Cougar Canyon Ecological Reserve Purpose Statement

Posted March 8, 2014 | Categories : 108,Management,Reports |
Purpose Statement
March /05
Purpose Statement For the full PDF see cougar_canyon_purposestatement
The 553 hectare Cougar Canyon Ecological Reserve is located on the east side of Kalamalka Lake, about 13 km south of Vernon. The ecological reserve is part of a block of protected areas which includes Ka lamalka Lake Provincial Park and Kalamalka Lake Protected Area. The ecological reserve is bounded on 3 sides by the protected area with private land lying on its southern boundary. A locally popular rock climbing area in the protected area is located adjacent to the northern boundary of the ecological reserve. The major physical feature of the ecological reserve is a narrow, relatively straight, sometimes canyon-like valley the length of the ecological reserve. This appears to be a structural fault further eroded by glacial meltwater. A chain of six elongated lakes, two of which have three basins separated by wetlands, lie in the canyon bottom.
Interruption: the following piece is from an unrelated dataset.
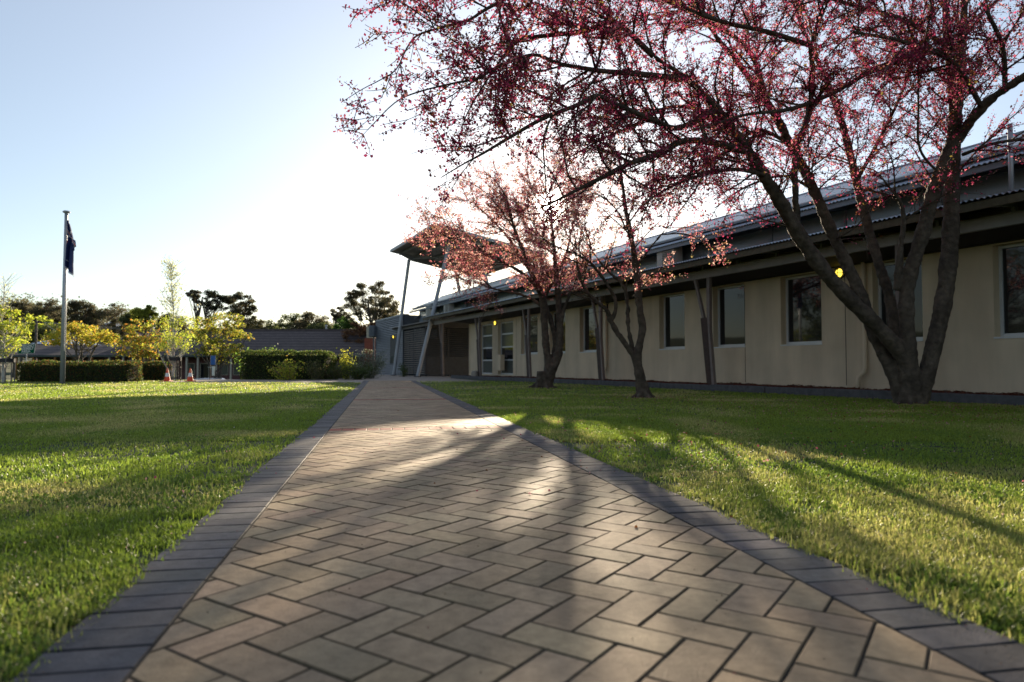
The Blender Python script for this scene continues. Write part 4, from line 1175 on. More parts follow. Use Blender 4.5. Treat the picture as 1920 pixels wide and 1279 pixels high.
# ------------------------------------------------------------------ clumped trees, hedges and shrubs
def leaf_tree(name, base, H, rx, rz, zc, nclump, per, lsize, pal, seed, label, group=None, trunk_r=.15, mat="leaf", bark="dbark", flat=.0, clump_r=.22, stems=1, shape="ball", lean=0.0, limb=None, cat="tree", parts=True):
    """trunk and limbs up into leaf clumps spread through a crown; H total height"""
    rng = np.random.default_rng(seed); base = np.array(base, float)
    t = thing(name, tuple(base), label, cat, group)
    cc = []
    while len(cc) < nclump:
        p = rng.uniform(-1, 1, 3)
        if shape == "ball":
            rr = np.linalg.norm(p)
            if rr > 1 or rr < .35: continue
        elif shape == "umbrella":
            if np.hypot(p[0], p[1]) > 1: continue
            p[2] = (1 - (p[0] ** 2 + p[1] ** 2) * .8) * rng.uniform(.35, 1) * 1.2 - .45 + rng.normal(0, .08)
        elif shape == "cone":
            if np.hypot(p[0], p[1]) > (1 - p[2]) * .5 + .06: continue
        elif shape == "gum":
            rr = np.linalg.norm(p)
            if rr > 1 or rr < .5 or p[2] < -.55: continue
        cc.append(p)
    cc = np.array(cc)
    cen = base + np.array([lean, 0, 0]) + np.stack([cc[:, 0] * rx, cc[:, 1] * rx, zc + cc[:, 2] * rz], 1)
    lv = Leaves(); pal = np.array(pal)
    for c in cen:
        m_ = rng.poisson(per)
        r_ = clump_r * rx * rng.uniform(.6, 1.35)
        q = rng.normal(size=(m_, 3)); q *= (rng.random((m_, 1)) ** .5) * r_ / (np.linalg.norm(q, axis=1, keepdims=True) + 1e-9)
        q[:, 2] *= .62
        k_ = pal[rng.choice(len(pal), m_)] * rng.uniform(.75, 1.25) * rng.uniform(.8, 1.2, (m_, 1))
        lv.add(c + q, lsize, k_)
    m = MB(); top = base + np.array([lean, 0, zc + rz * .3])
    for s_ in range(stems):
        off = rng.normal(0, .06 * rx, 3) * (stems > 1); off[2] = 0
        p = wander(base + off * .3 - np.array([0, 0, .05]), (top - base + off * 4) / np.linalg.norm(top - base + off * 4), np.linalg.norm(top - base), rng, .3 if H > 4 else .15, .05, 0, trunk_r, trunk_r * .35)
        m.tube(p[:, :3], p[:, 3], 8)
        stem = p
        for c in cen[rng.choice(len(cen), min(len(cen), limb or 26), replace=False)]:
            if stems > 1 and rng.random() > 1.0 / stems: continue
            f_ = np.clip((c[2] - base[2]) / max(.1, top[2] - base[2]) - rng.uniform(.12, .4), .15, .98)
            i = int(f_ * (len(stem) - 1)); a0 = stem[i, :3]
            mid = (a0 + c) / 2 + np.array([0, 0, -.06 * np.linalg.norm(c - a0)]) + rng.normal(0, .05 * rx, 3)
            l_ = smooth_path([(*a0, stem[i, 3] * .6), (*mid, stem[i, 3] * .36), (*c, .012 * rx)], max(.15, rx * .12))
            m.tube(l_[:, :3], l_[:, 3], 5)
    m.build("trunk", MAT[bark], t, smooth=True)
    lv.build("crown", MAT[mat], t, rng, .7, flat)
    return t
YEL = [(.38, .33, .035), (.46, .40, .06), (.28, .29, .035), (.40, .24, .04), (.22, .24, .03)]
YGR = [(.24, .26, .03), (.30, .31, .04), (.16, .19, .03), (.36, .24, .04), (.12, .13, .03)]
GRN = [(.26, .32, .03), (.34, .38, .05), (.18, .24, .03), (.42, .42, .08)]
def base_at(x, Y): 
    p = at(x, 690, Y); return (p[0], Y, float(ground_z(p[0], Y)))
def hgt(y, Y, b): return at(960, y, Y)[2] - b[2]
# yellow and green street trees behind the hedge
b = base_at(150, 47); leaf_tree("street_tree", b, 4, 2.15, 1.25, hgt(632, 47, b), 46, 75, .16, YEL, 31, "golden yellow spreading tree behind the flagpole and the long low hedge", "yellow leaved trees before the brick building", .11, flat=.5, stems=3, shape="umbrella", clump_r=.24)
b = base_at(272, 46); leaf_tree("street_tree", b, 4, 1.95, 1.35, hgt(638, 46, b), 44, 75, .16, YGR + [(.42, .20, .04)], 32, "green tree with an orange tinged side, left of the white stemmed birch", "yellow leaved trees before the brick building", .10, flat=.4, stems=2, clump_r=.25)
b = base_at(412, 44); leaf_tree("street_tree", b, 4.5, 1.95, 1.65, hgt(632, 44, b), 60, 75, .15, YGR, 33, "rounded olive and yellow tree behind the parked car, right of the birch", "yellow leaved trees before the brick building", .12, flat=.4, stems=2, clump_r=.24)
b = base_at(84, 104); leaf_tree("street_tree", b, 4.5, 2.2, 2.0, hgt(617, 104, b), 24, 70, .34, GRN, 34, "pale green bushy tree beside the power pole behind the roof", "yellow leaved trees before the brick building", .12, clump_r=.3)
b = base_at(10, 88); leaf_tree("street_tree", b, 3.5, 2.6, 1.6, hgt(634, 88, b), 24, 70, .3, GRN, 36, "low light green tree at the far left edge, under the roof line", "yellow leaved trees before the brick building", .12, clump_r=.3)
# birches in guards
Yt = 30.0; b = (at(324, 690, Yt)[0], Yt, 0)
leaf_tree("birch_tree", b, 5.1, 1.15, .95, hgt(625, Yt, b), 46, 34, .085, GRN, 41, "tall thin white stemmed birch in a black guard between two cones", "young birches in tree guards", .06, bark="wbark", stems=1, clump_r=.26, limb=30)
lvx = Leaves(); rng = np.random.default_rng(43); mm = MB()
bt = [o for o in bpy.data.objects if o.name.startswith("birch_tree") and o.type == 'EMPTY'][0]
st = wander((b[0], b[1], 2.0), (0, 0, 1), 3.0, rng, .15, .05, 0, .04, .008); mm.tube(st[:, :3], st[:, 3], 6)
for q in range(90):
    i = rng.integers(2, len(st)); d = side_dir(np.array([0, 0, 1.0]), rng, 30, 65, .1)
    p = wander(st[i, :3], d, rng.uniform(.6, 1.55) * (1.15 - i / len(st) * .75), rng, .12, .15, 0, .012, .004); mm.tube(p[:, :3], p[:, 3], 3)
    m_ = 12; ci = rng.integers(1, len(p), m_); lvx.add(p[ci, :3] + rng.normal(0, .07, (m_, 3)), .075, np.array([(.40, .43, .22), (.30, .34, .13), (.48, .48, .32)])[rng.integers(0, 3, m_)])
mm.build("branches", MAT["wbark"], bt); lvx.build("upper_leaves", MAT["leaf"], bt, rng)
Yt2 = 26.5; b2_ = (at(6, 690, Yt2)[0], Yt2, 0)
leaf_tree("birch_tree", b2_, 4.0, 1.05, .95, hgt(618, Yt2, b2_), 40, 45, .095, GRN[:3] + [(.45, .42, .06)], 42, "leafy young white stemmed birch held by stakes at the left edge", "young birches in tree guards", .06, bark="wbark", clump_r=.27, limb=30)
bt2 = [o for o in bpy.data.objects if o.name.startswith("birch_tree") and o.type == 'EMPTY'][-1]
lvx = Leaves(); mm = MB()
st = wander((b2_[0] - .1, b2_[1], 2.4), (0, 0, 1), 1.5, rng, .15, .05, 0, .03, .006); mm.tube(st[:, :3], st[:, 3], 6)
for q in range(34):
    i = rng.integers(1, len(st)); d = side_dir(np.array([0, 0, 1.0]), rng, 25, 60, .1)
    p = wander(st[i, :3], d, rng.uniform(.3, .8), rng, .12, .15, 0, .01, .004); mm.tube(p[:, :3], p[:, 3], 3)
    ci = rng.integers(1, len(p), 8); lvx.add(p[ci, :3] + rng.normal(0, .07, (8, 3)), .05, np.array([(.40, .42, .16), (.30, .33, .08), (.5, .48, .25)])[rng.integers(0, 3, 8)])
mm.build("branches", MAT["wbark"], bt2); lvx.build("upper_leaves", MAT["leaf"], bt2, rng)
def tree_guard(cx, cy, r, h, n, label, ties=True):
    t = thing("tree_guard", (cx, cy, 0), label, "tree guard", "tree guards round the birches")
    for k_ in range(n):
        an = 2 * math.pi * k_ / n + .3; m = MB()
        m.tube([(cx + r * math.cos(an), cy + r * math.sin(an), -.03), (cx + r * math.cos(an), cy + r * math.sin(an), h)], .022, 6); m.build("stake", MAT["black"] if ties else MAT["lattice"], t)
    m = MB()
    for z in ((h - .18, h - .02), (h * .55, h * .55 + .03), (.1, .14)) if ties else ((h - .16, h - .02),):
        ring = [(cx + r * 1.04 * math.cos(q * math.pi / 12), cy + r * 1.04 * math.sin(q * math.pi / 12)) for q in range(24)]
        v = [(x, y, zz) for zz in z for x, y in ring]
        m.add(v, [(q, (q + 1) % 24, 24 + (q + 1) % 24, 24 + q) for q in range(24)])
    m.build("band", MAT["black"], t)
    return t
tree_guard(b[0] + .03, Yt, .30, 1.05, 6, "round black wire tree guard about the white birch stem between the cones")
tree_guard(b2_[0] + .1, Yt2, .30, .95, 5, "tree stakes with a black band at the left edge of the lawn", False)

def hedge(name, x0, x1, y0, y1, z0, h, n, lsize, pal, seed, label, rot=0.0, round_=.12, mat="leaf", cat="hedge", group=None, bumps=.06):
    """clipped hedge: dark twiggy core under a shell of leaves"""
    rng = np.random.default_rng(seed); cx, cy = (x0 + x1) / 2, (y0 + y1) / 2; hx, hy = (x1 - x0) / 2, (y1 - y0) / 2
    t = thing(name, (cx, cy, z0), label, cat, group); c, s_ = math.cos(rot), math.sin(rot)
    def W_(p):
        p = np.asarray(p, float); return np.stack([cx + p[..., 0] * c - p[..., 1] * s_, cy + p[..., 0] * s_ + p[..., 1] * c, z0 + p[..., 2]], -1)
    m = MB(); d = round_
    m.hexa(W_([(-hx + d, -hy + d, 0), (hx - d, -hy + d, 0), (hx - d, hy - d, 0), (-hx + d, hy - d, 0), (-hx + d * 1.2, -hy + d * 1.2, h - d), (hx - d * 1.2, -hy + d * 1.2, h - d), (hx - d * 1.2, hy - d * 1.2, h - d), (-hx + d * 1.2, hy - d * 1.2, h - d)]))
    m.build("core", MAT["hedgecore"], t)
    A = [2 * hx * h, 2 * hx * h, 2 * hy * h, 2 * hy * h, 4 * hx * hy]; f = rng.choice(5, n, p=np.array(A) / sum(A))
    u, v = rng.uniform(-1, 1, n), rng.uniform(-1, 1, n); zz = rng.uniform(0, 1, n) * h
    x = np.where(f < 2, u * hx, np.where(f == 2, -hx, np.where(f == 3, hx, u * hx)))
    y = np.where(f == 0, -hy, np.where(f == 1, hy, v * hy)); z = np.where(f == 4, h, zz)
    # pull edges in so that corners are rounded, and lump the surface
    ex = np.clip((np.abs(x) - hx + d * 1.4) / (d * 1.4), 0, 1); ez = np.clip((z - h + d * 1.4) / (d * 1.4), 0, 1); ey = np.clip((np.abs(y) - hy + d * 1.4) / (d * 1.4), 0, 1)
    x -= np.sign(x) * d * .6 * ex * ex * np.maximum(ez, ey); y -= np.sign(y) * d * .6 * ey * ey * np.maximum(ez, ex); z -= d * .6 * ez * ez * np.maximum(ex, ey)
    lump = (vnoise(x + y * .7, z + y * .4, .28, seed) - .5) * bumps * 2
    p = np.stack([x, y, z], 1); nr = np.stack([np.sign(x) * (ex > .5), np.sign(y) * (ey > .5), 1.0 * (ez > .5)], 1)
    p += nr * lump[:, None] + rng.normal(0, .03, p.shape)
    p[:, 2] = np.maximum(p[:, 2], .01)
    lv = Leaves(); pal = np.array(pal)
    lv.add(W_(p), lsize, pal[rng.choice(len(pal), n)] * rng.uniform(.6, 1.3, (n, 1))); lv.build("foliage", MAT[mat], t, rng, .7)
    return t
HG = [(.05, .085, .02), (.075, .11, .025), (.035, .06, .016), (.13, .13, .03)]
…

The nearest motor vehicle access is via a short dirt road off Cosens Bay road that leads to the climbing area . A rough trail, established by the naturalists before climbing began, passes through the climbing area and extends south through the ecological reserve where it ends on private property. Little use of the trail occurs beyond the climbing area. Nonmotorized visitors
can get glimpses of the ecological reserve from the rough Fortis power-line road which runs along the top of the western side of the canyon in the protected area. The steepness of the canyon discourages visitation of the ecological reserve from the road.
The ecological reserve receives very little use. The bottom of the canyon is some distance from the climbing area and is heavily vegetated making access difficult. The ecological reserve has limited suitable climbing terrain and the local climbing club discourages climbers from using the reserve.
Primary Role
The primary role of Cougar Canyon Ecological Reserve is to protect a portion of the Interior Douglas-fir ecosystem, its chain of 11 small water bodies and associated wetlands and associated plants and animals. The steep walled canyon creates a cooler, wetter climate resulting in thick vegetation over much of the canyon bottom. The ecological reserve is restricted to scientific and educational purposes related to reserve management only.
Representative values are low. Known rare species include the blue-listed painted turtle and western yellow-bellied racer.